The threatening weather forecast for Argentina and southern Brazil has prompted traders to add a “weather premium” to soybean and, to a lesser extent, corn futures. Funds are also positioning for the 12 January WASDE report and are expanding long positions in corn and soybeans. Most analysts expect USDA to leave the South American production outlook unchanged or to make minor cuts, as is the agency’s typical approach in the January WASDE. If USDA maintains that pattern this year, it will lean bearish corn futures in the short-run while the weather forecast will dictate long-run price trends.

The weekly Export Sales report reflected the low-volume trade that occurred between the Christmas and New Years holidays. Net sales totaled 0.256 MMT, down 79 percent from the prior week, while weekly exports were up 7 percent at 0.985 MMT. The export volume pushed YTD exports to 14.65 MMT (down 4 percent) and YTD bookings (exports plus unshipped sales) to 40.996 MMT (down 7 percent). YTD bookings account for 58.6 percent of USDA’s December WASDE export forecast while shipments, due largely to U.S. Gulf shutdowns after Hurricane Ida, total 21 percent of USDA’s projection.
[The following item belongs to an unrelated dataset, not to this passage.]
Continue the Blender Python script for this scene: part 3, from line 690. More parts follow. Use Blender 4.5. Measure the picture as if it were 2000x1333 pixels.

March corn futures have been volatile this week with Monday’s bearish outside day finding no follow through selling and sparking a 20-cent rally on Tuesday. The contract has drifted lower since then but has found support on breaks below $6.00. Technically, trendline support was broken on Monday but trading range support was established at $5.84 ½. Until the WASDE is released, it seems March corn will stick to a $5.84 to $6.16 trading range.